Instructions for the task: Of the lines in this material, how many contain "scene"? Answer with a single number only.

Recorded information:
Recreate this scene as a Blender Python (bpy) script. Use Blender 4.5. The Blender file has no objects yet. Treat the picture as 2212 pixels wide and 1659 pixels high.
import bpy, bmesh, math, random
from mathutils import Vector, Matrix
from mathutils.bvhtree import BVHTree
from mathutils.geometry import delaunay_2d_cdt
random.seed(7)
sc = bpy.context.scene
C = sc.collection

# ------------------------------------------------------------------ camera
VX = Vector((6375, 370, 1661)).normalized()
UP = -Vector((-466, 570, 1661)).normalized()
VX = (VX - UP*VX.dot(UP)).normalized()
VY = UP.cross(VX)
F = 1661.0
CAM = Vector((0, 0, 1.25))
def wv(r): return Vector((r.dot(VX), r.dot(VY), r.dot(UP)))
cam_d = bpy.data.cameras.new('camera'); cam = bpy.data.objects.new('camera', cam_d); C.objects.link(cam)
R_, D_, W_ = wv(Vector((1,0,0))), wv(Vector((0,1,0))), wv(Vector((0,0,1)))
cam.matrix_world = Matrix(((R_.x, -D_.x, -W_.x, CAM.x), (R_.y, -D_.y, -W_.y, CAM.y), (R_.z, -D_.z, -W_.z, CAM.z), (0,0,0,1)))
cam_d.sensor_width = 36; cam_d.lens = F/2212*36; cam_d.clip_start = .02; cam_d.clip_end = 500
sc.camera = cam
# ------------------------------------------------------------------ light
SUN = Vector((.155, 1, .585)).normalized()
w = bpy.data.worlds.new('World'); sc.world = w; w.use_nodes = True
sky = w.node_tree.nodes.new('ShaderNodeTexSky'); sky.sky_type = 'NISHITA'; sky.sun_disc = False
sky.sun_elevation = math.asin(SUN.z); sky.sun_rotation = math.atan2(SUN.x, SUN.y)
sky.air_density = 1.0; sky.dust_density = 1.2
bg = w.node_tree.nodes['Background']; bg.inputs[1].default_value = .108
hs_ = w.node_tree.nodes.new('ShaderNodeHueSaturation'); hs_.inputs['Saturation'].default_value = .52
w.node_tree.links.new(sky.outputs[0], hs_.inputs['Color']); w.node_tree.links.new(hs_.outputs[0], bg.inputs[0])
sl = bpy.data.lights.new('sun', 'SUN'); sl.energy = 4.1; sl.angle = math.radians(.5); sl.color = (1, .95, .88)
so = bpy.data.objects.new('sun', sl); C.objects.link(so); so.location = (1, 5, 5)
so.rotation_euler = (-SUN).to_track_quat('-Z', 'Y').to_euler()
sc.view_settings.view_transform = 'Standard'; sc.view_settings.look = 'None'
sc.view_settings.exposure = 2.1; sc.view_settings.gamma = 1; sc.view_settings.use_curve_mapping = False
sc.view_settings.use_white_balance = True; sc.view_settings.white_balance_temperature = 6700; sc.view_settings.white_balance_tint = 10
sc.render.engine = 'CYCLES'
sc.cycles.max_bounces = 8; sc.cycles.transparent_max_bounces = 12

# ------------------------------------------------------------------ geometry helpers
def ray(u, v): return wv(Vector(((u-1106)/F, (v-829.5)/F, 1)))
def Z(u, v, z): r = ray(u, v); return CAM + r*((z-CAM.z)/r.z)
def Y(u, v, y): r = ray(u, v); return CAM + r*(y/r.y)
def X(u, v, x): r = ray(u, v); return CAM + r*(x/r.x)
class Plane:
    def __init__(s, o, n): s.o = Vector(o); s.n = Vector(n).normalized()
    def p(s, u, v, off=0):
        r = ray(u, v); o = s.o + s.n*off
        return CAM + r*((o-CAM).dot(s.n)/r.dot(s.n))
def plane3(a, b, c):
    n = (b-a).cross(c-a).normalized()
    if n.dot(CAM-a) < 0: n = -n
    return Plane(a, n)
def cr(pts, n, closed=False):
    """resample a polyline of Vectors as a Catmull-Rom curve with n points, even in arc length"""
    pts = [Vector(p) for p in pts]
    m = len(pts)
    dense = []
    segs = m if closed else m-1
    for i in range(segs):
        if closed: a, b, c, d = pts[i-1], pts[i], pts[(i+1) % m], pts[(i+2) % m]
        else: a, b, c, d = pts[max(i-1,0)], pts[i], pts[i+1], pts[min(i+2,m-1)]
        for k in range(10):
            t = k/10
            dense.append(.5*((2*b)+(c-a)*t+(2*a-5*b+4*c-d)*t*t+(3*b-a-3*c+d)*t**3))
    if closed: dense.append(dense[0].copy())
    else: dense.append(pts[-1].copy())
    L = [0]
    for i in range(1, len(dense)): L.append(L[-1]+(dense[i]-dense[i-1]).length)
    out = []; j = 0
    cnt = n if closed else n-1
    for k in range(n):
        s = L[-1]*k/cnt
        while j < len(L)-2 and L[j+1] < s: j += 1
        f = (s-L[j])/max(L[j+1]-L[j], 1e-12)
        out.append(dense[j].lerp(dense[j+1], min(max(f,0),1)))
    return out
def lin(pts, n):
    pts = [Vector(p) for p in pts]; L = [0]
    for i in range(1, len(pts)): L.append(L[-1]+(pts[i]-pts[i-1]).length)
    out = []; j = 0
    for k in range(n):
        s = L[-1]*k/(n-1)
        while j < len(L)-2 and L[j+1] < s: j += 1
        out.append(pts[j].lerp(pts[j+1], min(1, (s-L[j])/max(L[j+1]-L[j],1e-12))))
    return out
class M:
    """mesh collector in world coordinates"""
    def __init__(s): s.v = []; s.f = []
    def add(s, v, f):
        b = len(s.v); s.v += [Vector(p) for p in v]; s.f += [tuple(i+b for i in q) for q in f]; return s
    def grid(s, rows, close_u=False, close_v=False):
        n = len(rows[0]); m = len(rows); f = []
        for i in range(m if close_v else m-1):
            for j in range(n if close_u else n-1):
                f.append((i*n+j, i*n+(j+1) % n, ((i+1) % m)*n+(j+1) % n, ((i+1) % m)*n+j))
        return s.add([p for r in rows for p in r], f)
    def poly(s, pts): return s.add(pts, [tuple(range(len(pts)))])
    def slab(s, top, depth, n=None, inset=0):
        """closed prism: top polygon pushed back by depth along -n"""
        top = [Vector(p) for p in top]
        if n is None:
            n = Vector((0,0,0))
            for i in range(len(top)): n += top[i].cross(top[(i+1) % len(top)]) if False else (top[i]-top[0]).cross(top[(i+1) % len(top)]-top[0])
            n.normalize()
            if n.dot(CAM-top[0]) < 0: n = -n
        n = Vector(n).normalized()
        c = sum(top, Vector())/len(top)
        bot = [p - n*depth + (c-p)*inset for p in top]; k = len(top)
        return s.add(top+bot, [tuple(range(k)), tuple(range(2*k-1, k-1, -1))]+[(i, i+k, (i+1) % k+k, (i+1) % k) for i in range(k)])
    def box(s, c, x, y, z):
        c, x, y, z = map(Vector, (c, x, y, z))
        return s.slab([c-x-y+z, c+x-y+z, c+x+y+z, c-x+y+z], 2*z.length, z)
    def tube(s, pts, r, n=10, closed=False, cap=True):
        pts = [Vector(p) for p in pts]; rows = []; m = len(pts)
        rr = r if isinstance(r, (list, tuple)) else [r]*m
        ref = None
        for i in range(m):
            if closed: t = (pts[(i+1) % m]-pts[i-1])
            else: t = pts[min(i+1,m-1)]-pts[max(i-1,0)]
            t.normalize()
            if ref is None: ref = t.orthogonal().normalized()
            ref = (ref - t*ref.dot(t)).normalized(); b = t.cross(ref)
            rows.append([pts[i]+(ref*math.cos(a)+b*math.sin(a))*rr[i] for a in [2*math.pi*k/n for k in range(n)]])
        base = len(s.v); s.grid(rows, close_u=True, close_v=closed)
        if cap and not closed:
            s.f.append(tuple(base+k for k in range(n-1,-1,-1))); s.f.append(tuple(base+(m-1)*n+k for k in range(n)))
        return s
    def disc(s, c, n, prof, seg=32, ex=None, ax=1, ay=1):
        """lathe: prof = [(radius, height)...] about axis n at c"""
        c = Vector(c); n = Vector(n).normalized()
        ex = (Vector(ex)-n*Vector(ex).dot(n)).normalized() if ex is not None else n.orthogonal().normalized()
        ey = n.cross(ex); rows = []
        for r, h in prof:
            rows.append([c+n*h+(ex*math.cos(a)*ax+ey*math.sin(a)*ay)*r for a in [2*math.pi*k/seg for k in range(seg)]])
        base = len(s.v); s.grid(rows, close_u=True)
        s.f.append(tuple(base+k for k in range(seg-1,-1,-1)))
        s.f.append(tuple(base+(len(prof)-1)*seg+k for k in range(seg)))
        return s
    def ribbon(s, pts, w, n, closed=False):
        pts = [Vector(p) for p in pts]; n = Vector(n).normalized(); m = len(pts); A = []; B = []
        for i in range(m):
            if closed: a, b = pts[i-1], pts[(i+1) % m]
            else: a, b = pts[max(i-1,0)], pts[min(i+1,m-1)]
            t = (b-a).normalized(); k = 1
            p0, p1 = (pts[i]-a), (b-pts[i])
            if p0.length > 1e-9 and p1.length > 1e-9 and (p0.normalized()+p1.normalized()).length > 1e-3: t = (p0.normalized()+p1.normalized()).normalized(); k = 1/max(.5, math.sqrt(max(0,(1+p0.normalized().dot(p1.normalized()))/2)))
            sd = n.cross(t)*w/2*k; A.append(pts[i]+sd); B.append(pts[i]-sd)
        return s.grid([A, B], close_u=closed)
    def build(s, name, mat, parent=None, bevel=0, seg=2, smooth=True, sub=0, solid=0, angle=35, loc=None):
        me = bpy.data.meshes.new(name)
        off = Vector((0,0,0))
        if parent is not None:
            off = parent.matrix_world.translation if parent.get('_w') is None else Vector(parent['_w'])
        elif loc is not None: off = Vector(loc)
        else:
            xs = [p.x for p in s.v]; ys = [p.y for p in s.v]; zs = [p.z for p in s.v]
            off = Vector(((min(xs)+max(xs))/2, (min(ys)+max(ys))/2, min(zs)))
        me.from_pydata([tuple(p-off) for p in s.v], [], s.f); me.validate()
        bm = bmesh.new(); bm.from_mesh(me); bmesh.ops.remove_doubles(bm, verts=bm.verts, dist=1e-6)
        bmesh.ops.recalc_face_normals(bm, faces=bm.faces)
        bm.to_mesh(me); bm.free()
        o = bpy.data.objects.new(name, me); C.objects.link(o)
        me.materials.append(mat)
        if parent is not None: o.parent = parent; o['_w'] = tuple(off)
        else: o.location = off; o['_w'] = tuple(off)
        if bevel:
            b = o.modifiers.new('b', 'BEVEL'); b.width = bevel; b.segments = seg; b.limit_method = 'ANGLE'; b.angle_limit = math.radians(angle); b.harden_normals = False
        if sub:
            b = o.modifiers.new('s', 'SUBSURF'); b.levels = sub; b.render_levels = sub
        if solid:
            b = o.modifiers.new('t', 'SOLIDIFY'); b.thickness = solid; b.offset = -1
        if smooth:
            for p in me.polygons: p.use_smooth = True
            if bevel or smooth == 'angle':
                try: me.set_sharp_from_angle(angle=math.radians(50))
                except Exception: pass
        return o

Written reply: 2